**GOAL**:
Print exactly those lines that run from the beginning of the data to the line bearing "(1, .05)], 0, .8)]", inclusive.

..............................

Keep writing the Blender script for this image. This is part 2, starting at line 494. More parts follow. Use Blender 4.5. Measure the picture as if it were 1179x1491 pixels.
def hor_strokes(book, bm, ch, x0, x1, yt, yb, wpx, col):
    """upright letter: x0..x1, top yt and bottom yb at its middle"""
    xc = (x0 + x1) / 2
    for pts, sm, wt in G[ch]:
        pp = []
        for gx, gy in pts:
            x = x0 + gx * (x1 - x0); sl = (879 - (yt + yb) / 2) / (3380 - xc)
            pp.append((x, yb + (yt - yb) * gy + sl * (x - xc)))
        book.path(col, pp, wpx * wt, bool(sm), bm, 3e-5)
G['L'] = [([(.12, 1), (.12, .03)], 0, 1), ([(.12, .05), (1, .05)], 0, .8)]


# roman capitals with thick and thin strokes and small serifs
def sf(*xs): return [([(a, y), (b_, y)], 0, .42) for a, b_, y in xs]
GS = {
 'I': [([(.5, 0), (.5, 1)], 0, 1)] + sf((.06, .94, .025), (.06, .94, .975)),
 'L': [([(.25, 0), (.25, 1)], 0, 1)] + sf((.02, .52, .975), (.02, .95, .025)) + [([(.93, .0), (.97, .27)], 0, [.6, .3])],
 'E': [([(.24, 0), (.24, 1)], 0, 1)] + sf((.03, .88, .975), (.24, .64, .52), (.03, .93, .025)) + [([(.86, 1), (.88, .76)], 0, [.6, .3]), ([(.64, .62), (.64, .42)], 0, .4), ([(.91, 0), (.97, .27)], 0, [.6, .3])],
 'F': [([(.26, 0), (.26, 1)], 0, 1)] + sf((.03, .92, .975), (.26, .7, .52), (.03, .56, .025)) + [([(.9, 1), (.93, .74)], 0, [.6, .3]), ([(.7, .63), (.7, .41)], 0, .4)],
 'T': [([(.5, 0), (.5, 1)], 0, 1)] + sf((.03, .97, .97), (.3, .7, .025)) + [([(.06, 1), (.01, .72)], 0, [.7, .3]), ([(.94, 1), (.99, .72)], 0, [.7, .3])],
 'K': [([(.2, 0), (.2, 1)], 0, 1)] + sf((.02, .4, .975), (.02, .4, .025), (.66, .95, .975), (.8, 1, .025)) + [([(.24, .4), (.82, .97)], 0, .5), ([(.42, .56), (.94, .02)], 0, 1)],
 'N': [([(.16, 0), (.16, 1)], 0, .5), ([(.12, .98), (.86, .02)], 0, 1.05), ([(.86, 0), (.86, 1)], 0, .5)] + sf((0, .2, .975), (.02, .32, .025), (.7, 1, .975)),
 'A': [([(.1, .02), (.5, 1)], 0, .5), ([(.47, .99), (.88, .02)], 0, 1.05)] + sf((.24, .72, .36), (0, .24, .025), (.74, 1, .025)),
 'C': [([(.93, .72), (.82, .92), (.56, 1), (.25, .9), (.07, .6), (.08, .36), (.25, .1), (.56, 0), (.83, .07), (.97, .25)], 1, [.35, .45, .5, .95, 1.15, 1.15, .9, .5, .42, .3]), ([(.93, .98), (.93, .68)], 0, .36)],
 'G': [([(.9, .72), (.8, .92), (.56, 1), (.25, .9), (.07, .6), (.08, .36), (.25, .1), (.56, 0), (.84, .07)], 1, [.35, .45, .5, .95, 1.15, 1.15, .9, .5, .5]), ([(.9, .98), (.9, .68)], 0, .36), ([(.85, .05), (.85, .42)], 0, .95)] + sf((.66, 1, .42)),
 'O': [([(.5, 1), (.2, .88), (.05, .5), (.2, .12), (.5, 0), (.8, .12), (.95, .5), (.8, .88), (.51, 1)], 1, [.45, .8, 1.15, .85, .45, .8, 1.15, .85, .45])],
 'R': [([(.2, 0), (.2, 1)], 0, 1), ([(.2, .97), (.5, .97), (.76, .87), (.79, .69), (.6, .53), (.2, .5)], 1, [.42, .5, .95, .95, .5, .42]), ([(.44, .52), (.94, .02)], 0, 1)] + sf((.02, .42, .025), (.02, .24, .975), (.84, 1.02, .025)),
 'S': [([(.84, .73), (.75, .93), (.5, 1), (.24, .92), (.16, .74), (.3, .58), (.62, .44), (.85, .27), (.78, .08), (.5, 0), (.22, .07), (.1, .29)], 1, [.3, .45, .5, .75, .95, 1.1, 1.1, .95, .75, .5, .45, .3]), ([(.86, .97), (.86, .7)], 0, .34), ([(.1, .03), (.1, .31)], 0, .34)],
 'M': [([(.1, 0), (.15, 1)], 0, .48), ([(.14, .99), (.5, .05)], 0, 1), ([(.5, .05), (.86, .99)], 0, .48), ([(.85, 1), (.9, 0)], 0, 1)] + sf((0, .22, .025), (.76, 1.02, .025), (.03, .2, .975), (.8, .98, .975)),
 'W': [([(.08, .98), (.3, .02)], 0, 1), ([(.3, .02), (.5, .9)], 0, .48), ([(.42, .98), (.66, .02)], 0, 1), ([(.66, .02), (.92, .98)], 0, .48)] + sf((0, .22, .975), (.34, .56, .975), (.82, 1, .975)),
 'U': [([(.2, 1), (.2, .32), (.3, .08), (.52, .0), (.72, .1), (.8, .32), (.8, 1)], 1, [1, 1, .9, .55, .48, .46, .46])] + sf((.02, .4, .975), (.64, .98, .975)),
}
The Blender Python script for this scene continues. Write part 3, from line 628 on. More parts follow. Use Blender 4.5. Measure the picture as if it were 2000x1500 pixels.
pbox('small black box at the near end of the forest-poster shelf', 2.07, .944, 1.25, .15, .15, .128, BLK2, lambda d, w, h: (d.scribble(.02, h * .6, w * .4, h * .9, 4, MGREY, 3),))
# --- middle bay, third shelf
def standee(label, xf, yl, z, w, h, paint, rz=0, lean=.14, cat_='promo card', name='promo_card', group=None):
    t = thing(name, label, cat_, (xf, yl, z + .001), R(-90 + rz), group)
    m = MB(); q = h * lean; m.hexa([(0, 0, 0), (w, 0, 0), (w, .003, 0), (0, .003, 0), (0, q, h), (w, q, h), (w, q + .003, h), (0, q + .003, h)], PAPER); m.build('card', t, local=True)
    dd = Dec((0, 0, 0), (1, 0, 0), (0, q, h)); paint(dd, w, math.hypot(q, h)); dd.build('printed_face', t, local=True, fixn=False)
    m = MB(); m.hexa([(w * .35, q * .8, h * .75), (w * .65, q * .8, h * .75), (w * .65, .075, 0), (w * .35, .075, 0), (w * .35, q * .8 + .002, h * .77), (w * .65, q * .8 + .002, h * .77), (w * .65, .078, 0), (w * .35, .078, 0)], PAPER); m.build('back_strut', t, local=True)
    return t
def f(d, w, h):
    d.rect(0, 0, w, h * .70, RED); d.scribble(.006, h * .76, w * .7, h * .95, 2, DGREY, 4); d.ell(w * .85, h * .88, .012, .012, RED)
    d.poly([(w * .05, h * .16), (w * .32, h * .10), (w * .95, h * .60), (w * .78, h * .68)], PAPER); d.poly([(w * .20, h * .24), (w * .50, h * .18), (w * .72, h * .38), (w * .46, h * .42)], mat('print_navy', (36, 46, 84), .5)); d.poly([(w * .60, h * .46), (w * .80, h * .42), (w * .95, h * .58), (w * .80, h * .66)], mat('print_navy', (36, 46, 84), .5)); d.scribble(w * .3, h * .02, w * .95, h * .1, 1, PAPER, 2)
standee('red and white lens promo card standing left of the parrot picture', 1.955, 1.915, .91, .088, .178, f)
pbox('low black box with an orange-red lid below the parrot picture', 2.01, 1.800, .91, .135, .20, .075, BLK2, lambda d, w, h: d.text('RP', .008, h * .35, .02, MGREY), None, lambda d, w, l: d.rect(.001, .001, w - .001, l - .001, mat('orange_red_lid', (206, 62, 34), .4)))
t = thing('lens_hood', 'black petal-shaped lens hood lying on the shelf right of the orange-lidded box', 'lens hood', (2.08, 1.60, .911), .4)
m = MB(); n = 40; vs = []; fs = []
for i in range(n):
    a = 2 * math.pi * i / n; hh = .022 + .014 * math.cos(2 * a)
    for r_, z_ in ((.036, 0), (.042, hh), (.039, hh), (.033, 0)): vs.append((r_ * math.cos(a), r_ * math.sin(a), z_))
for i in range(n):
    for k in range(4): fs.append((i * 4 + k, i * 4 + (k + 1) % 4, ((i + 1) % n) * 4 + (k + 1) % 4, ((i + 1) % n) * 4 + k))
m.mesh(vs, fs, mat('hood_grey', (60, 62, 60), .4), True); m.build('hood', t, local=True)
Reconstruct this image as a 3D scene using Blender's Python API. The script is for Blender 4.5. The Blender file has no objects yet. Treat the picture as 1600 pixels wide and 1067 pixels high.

..............................

**ANSWER BELOW**:
Keep writing the Blender script for this image. This is part 2, starting at line 494. More parts follow. Use Blender 4.5. Measure the picture as if it were 1179x1491 pixels.
def hor_strokes(book, bm, ch, x0, x1, yt, yb, wpx, col):
    """upright letter: x0..x1, top yt and bottom yb at its middle"""
    xc = (x0 + x1) / 2
    for pts, sm, wt in G[ch]:
        pp = []
        for gx, gy in pts:
            x = x0 + gx * (x1 - x0); sl = (879 - (yt + yb) / 2) / (3380 - xc)
            pp.append((x, yb + (yt - yb) * gy + sl * (x - xc)))
        book.path(col, pp, wpx * wt, bool(sm), bm, 3e-5)
G['L'] = [([(.12, 1), (.12, .03)], 0, 1), ([(.12, .05), (1, .05)], 0, .8)]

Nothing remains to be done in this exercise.